- [Problem to solve]: Below you will find a set of lines. Repeat them all exactly.

## BEGIN Information supplied

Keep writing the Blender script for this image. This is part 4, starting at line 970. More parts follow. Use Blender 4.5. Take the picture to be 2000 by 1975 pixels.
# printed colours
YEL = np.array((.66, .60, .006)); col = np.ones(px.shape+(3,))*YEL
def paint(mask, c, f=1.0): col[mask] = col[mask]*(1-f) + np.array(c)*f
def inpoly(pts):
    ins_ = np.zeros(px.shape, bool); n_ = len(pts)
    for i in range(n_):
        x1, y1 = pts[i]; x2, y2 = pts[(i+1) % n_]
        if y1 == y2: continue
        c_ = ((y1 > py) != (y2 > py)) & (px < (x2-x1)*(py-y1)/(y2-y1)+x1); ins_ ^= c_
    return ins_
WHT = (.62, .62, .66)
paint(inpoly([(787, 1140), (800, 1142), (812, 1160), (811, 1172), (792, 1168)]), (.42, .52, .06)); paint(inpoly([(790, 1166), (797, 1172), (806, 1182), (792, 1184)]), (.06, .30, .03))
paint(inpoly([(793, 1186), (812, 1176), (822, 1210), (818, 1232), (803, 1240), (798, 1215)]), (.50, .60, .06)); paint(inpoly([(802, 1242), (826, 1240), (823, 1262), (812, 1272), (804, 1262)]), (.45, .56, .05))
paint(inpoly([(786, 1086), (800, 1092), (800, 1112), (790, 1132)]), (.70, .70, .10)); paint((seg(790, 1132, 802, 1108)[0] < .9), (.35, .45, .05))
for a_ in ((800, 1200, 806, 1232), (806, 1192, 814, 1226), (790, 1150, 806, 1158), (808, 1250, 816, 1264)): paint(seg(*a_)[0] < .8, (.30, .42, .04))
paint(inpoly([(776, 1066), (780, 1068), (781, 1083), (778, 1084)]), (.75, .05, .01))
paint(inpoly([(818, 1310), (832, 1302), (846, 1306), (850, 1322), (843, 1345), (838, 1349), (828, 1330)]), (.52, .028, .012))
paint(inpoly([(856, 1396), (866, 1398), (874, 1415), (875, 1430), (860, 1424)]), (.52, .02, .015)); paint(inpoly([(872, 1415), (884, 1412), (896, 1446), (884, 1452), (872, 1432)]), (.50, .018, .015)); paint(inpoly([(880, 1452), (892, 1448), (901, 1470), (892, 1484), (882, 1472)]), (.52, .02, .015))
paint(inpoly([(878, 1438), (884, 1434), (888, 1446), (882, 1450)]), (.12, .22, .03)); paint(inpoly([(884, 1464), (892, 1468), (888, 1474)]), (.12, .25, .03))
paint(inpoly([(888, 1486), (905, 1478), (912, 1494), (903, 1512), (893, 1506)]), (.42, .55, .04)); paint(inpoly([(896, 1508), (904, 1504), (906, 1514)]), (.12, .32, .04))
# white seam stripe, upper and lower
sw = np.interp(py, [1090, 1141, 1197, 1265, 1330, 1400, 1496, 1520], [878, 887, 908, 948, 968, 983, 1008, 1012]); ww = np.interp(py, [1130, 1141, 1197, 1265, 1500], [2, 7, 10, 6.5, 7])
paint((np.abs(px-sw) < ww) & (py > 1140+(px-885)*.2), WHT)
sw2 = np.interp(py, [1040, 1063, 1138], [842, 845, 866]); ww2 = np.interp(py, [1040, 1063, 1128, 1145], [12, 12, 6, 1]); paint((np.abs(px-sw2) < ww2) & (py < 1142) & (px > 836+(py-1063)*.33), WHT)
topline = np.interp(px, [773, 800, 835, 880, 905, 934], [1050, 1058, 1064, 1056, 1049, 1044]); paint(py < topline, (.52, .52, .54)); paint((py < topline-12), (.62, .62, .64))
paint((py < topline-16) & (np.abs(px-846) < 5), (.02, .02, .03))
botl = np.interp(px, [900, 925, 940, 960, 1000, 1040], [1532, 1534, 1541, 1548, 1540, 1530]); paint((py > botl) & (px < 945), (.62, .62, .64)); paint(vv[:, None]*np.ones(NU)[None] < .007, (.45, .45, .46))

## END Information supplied

- [The result]:
Keep writing the Blender script for this image. This is part 4, starting at line 970. More parts follow. Use Blender 4.5. Take the picture to be 2000 by 1975 pixels.
# printed colours
YEL = np.array((.66, .60, .006)); col = np.ones(px.shape+(3,))*YEL
def paint(mask, c, f=1.0): col[mask] = col[mask]*(1-f) + np.array(c)*f
def inpoly(pts):
    ins_ = np.zeros(px.shape, bool); n_ = len(pts)
    for i in range(n_):
        x1, y1 = pts[i]; x2, y2 = pts[(i+1) % n_]
        if y1 == y2: continue
        c_ = ((y1 > py) != (y2 > py)) & (px < (x2-x1)*(py-y1)/(y2-y1)+x1); ins_ ^= c_
    return ins_
WHT = (.62, .62, .66)
paint(inpoly([(787, 1140), (800, 1142), (812, 1160), (811, 1172), (792, 1168)]), (.42, .52, .06)); paint(inpoly([(790, 1166), (797, 1172), (806, 1182), (792, 1184)]), (.06, .30, .03))
paint(inpoly([(793, 1186), (812, 1176), (822, 1210), (818, 1232), (803, 1240), (798, 1215)]), (.50, .60, .06)); paint(inpoly([(802, 1242), (826, 1240), (823, 1262), (812, 1272), (804, 1262)]), (.45, .56, .05))
paint(inpoly([(786, 1086), (800, 1092), (800, 1112), (790, 1132)]), (.70, .70, .10)); paint((seg(790, 1132, 802, 1108)[0] < .9), (.35, .45, .05))
for a_ in ((800, 1200, 806, 1232), (806, 1192, 814, 1226), (790, 1150, 806, 1158), (808, 1250, 816, 1264)): paint(seg(*a_)[0] < .8, (.30, .42, .04))
paint(inpoly([(776, 1066), (780, 1068), (781, 1083), (778, 1084)]), (.75, .05, .01))
paint(inpoly([(818, 1310), (832, 1302), (846, 1306), (850, 1322), (843, 1345), (838, 1349), (828, 1330)]), (.52, .028, .012))
paint(inpoly([(856, 1396), (866, 1398), (874, 1415), (875, 1430), (860, 1424)]), (.52, .02, .015)); paint(inpoly([(872, 1415), (884, 1412), (896, 1446), (884, 1452), (872, 1432)]), (.50, .018, .015)); paint(inpoly([(880, 1452), (892, 1448), (901, 1470), (892, 1484), (882, 1472)]), (.52, .02, .015))
paint(inpoly([(878, 1438), (884, 1434), (888, 1446), (882, 1450)]), (.12, .22, .03)); paint(inpoly([(884, 1464), (892, 1468), (888, 1474)]), (.12, .25, .03))
paint(inpoly([(888, 1486), (905, 1478), (912, 1494), (903, 1512), (893, 1506)]), (.42, .55, .04)); paint(inpoly([(896, 1508), (904, 1504), (906, 1514)]), (.12, .32, .04))
# white seam stripe, upper and lower
sw = np.interp(py, [1090, 1141, 1197, 1265, 1330, 1400, 1496, 1520], [878, 887, 908, 948, 968, 983, 1008, 1012]); ww = np.interp(py, [1130, 1141, 1197, 1265, 1500], [2, 7, 10, 6.5, 7])
paint((np.abs(px-sw) < ww) & (py > 1140+(px-885)*.2), WHT)
sw2 = np.interp(py, [1040, 1063, 1138], [842, 845, 866]); ww2 = np.interp(py, [1040, 1063, 1128, 1145], [12, 12, 6, 1]); paint((np.abs(px-sw2) < ww2) & (py < 1142) & (px > 836+(py-1063)*.33), WHT)
topline = np.interp(px, [773, 800, 835, 880, 905, 934], [1050, 1058, 1064, 1056, 1049, 1044]); paint(py < topline, (.52, .52, .54)); paint((py < topline-12), (.62, .62, .64))
paint((py < topline-16) & (np.abs(px-846) < 5), (.02, .02, .03))
botl = np.interp(px, [900, 925, 940, 960, 1000, 1040], [1532, 1534, 1541, 1548, 1540, 1530]); paint((py > botl) & (px < 945), (.62, .62, .64)); paint(vv[:, None]*np.ones(NU)[None] < .007, (.45, .45, .46))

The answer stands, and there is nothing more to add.